--- What to do ---
Please copy the lines below exactly, from the first one through the line showing "0.07, 1), 2.0, .9, .01)".
· · · ·
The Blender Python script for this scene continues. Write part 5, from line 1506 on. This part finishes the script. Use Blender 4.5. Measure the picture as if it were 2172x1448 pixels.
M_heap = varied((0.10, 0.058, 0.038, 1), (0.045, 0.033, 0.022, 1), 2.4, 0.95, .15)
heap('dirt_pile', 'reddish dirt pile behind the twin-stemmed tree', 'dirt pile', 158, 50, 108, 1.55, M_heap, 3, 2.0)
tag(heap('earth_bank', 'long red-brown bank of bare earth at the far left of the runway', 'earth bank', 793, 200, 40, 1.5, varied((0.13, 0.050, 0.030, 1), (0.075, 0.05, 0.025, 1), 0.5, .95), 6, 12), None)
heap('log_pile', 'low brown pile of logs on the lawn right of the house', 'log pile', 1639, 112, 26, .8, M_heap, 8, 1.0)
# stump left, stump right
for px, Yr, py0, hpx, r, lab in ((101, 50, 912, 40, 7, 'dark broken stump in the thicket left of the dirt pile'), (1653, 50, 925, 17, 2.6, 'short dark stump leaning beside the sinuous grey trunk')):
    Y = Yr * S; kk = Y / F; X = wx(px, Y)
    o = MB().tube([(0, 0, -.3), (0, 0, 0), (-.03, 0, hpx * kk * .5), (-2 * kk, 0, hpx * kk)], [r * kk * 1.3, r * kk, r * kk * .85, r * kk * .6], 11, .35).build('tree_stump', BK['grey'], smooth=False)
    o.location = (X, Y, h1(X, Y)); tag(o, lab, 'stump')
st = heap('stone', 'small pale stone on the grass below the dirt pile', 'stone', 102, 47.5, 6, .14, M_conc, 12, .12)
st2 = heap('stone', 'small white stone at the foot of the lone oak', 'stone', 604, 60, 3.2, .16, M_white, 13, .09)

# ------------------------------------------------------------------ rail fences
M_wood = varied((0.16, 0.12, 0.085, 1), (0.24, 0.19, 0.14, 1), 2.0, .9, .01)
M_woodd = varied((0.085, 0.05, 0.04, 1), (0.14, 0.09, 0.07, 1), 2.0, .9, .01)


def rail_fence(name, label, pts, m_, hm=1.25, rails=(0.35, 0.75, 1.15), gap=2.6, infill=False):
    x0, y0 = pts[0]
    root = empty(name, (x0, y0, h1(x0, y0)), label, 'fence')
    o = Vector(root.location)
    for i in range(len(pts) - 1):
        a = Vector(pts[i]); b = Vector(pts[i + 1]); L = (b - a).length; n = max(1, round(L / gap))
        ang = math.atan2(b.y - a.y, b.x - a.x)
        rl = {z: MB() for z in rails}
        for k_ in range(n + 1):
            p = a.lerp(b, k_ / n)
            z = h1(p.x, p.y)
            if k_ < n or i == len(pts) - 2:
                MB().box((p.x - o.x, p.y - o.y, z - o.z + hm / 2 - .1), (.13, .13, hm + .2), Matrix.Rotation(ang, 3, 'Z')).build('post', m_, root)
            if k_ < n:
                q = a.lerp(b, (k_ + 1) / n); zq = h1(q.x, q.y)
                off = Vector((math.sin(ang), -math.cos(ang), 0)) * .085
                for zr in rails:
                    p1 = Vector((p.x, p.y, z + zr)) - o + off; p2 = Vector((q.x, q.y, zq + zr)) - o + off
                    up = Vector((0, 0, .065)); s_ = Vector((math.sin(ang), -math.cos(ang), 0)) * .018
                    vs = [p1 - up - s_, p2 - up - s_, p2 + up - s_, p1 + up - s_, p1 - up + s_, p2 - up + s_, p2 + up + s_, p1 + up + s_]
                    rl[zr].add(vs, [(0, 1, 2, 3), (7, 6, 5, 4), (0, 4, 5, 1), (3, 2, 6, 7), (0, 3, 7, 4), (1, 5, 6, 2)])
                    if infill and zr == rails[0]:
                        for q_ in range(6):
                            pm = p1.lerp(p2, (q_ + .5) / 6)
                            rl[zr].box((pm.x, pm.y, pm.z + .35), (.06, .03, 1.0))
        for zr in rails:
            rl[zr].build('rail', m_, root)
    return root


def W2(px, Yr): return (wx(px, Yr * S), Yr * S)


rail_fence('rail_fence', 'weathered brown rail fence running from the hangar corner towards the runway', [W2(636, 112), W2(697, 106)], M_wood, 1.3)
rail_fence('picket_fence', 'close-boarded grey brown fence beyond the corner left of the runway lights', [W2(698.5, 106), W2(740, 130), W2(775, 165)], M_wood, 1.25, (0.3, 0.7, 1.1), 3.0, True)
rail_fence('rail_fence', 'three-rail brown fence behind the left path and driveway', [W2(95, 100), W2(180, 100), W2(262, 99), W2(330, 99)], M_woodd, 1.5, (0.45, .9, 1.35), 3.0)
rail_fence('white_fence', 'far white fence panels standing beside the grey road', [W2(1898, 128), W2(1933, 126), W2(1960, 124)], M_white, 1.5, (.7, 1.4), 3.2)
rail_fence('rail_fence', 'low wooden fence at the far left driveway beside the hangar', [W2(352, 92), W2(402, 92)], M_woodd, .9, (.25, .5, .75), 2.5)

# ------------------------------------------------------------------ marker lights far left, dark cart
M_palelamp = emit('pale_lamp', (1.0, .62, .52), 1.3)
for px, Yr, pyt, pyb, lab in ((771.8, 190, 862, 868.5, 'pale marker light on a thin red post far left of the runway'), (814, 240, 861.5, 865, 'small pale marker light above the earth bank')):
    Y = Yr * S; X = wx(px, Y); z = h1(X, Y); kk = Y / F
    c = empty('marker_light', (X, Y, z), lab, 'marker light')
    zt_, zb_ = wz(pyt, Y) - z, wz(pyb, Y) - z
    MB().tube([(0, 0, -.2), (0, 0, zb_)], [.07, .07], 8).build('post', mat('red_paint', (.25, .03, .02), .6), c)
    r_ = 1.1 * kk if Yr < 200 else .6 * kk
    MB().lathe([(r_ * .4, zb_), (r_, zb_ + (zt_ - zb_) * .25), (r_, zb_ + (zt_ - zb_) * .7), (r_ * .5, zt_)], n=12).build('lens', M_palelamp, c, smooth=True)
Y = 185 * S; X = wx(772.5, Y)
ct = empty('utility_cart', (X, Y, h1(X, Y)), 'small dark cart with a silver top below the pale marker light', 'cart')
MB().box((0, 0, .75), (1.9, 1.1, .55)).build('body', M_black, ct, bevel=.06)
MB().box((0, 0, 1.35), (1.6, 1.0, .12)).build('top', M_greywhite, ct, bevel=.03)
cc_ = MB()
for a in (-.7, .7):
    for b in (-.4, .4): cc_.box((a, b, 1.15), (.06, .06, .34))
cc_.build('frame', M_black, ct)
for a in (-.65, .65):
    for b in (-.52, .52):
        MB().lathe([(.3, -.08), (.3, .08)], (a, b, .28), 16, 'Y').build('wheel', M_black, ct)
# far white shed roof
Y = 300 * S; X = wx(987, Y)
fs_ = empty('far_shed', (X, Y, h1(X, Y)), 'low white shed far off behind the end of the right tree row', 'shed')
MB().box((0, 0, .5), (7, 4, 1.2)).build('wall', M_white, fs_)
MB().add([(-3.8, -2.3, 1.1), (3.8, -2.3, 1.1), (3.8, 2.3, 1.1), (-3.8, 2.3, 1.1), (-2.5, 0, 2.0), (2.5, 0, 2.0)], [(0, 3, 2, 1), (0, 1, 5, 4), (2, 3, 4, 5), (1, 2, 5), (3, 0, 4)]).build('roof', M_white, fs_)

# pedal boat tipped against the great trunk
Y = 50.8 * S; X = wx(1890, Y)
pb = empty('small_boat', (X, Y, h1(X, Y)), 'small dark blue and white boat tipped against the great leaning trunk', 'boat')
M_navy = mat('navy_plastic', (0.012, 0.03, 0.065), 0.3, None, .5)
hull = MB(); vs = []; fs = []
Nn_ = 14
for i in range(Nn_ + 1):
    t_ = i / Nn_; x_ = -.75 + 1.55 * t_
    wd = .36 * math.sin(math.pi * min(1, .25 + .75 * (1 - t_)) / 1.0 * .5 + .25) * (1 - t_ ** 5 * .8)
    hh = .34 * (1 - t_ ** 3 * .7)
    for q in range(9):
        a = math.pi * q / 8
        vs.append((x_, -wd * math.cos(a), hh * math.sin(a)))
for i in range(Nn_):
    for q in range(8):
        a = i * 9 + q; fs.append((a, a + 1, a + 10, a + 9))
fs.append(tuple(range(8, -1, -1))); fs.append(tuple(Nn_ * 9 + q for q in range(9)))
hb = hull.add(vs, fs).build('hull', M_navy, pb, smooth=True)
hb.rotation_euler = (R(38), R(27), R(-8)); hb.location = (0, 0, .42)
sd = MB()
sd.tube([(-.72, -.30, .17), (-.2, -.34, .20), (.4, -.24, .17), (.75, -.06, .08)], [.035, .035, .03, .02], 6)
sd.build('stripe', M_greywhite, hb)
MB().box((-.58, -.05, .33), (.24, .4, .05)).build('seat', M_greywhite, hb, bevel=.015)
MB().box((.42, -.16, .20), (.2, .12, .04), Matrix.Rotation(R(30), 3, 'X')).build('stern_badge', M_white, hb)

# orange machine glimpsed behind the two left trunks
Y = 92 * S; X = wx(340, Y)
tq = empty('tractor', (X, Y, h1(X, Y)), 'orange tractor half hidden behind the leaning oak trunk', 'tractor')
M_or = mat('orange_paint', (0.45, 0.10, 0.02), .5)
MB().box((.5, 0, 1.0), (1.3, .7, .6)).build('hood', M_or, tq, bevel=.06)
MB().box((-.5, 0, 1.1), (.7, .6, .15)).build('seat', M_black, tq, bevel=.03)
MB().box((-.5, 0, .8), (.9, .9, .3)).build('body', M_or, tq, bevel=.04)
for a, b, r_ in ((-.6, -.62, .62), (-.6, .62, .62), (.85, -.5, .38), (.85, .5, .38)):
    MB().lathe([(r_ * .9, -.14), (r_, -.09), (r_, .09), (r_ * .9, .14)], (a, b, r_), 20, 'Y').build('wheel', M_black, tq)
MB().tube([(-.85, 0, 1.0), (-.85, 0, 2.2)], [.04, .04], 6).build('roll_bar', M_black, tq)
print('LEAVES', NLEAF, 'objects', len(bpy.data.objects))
· · · ·
--- Exercise solution ---
The Blender Python script for this scene continues. Write part 5, from line 1506 on. This part finishes the script. Use Blender 4.5. Measure the picture as if it were 2172x1448 pixels.
M_heap = varied((0.10, 0.058, 0.038, 1), (0.045, 0.033, 0.022, 1), 2.4, 0.95, .15)
heap('dirt_pile', 'reddish dirt pile behind the twin-stemmed tree', 'dirt pile', 158, 50, 108, 1.55, M_heap, 3, 2.0)
tag(heap('earth_bank', 'long red-brown bank of bare earth at the far left of the runway', 'earth bank', 793, 200, 40, 1.5, varied((0.13, 0.050, 0.030, 1), (0.075, 0.05, 0.025, 1), 0.5, .95), 6, 12), None)
heap('log_pile', 'low brown pile of logs on the lawn right of the house', 'log pile', 1639, 112, 26, .8, M_heap, 8, 1.0)
# stump left, stump right
for px, Yr, py0, hpx, r, lab in ((101, 50, 912, 40, 7, 'dark broken stump in the thicket left of the dirt pile'), (1653, 50, 925, 17, 2.6, 'short dark stump leaning beside the sinuous grey trunk')):
    Y = Yr * S; kk = Y / F; X = wx(px, Y)
    o = MB().tube([(0, 0, -.3), (0, 0, 0), (-.03, 0, hpx * kk * .5), (-2 * kk, 0, hpx * kk)], [r * kk * 1.3, r * kk, r * kk * .85, r * kk * .6], 11, .35).build('tree_stump', BK['grey'], smooth=False)
    o.location = (X, Y, h1(X, Y)); tag(o, lab, 'stump')
st = heap('stone', 'small pale stone on the grass below the dirt pile', 'stone', 102, 47.5, 6, .14, M_conc, 12, .12)
st2 = heap('stone', 'small white stone at the foot of the lone oak', 'stone', 604, 60, 3.2, .16, M_white, 13, .09)

# ------------------------------------------------------------------ rail fences
M_wood = varied((0.16, 0.12, 0.085, 1), (0.24, 0.19, 0.14, 1), 2.0, .9, .01)
M_woodd = varied((0.085, 0.05, 0.04, 1), (0.14, 0.09, 0.07, 1), 2.0, .9, .01)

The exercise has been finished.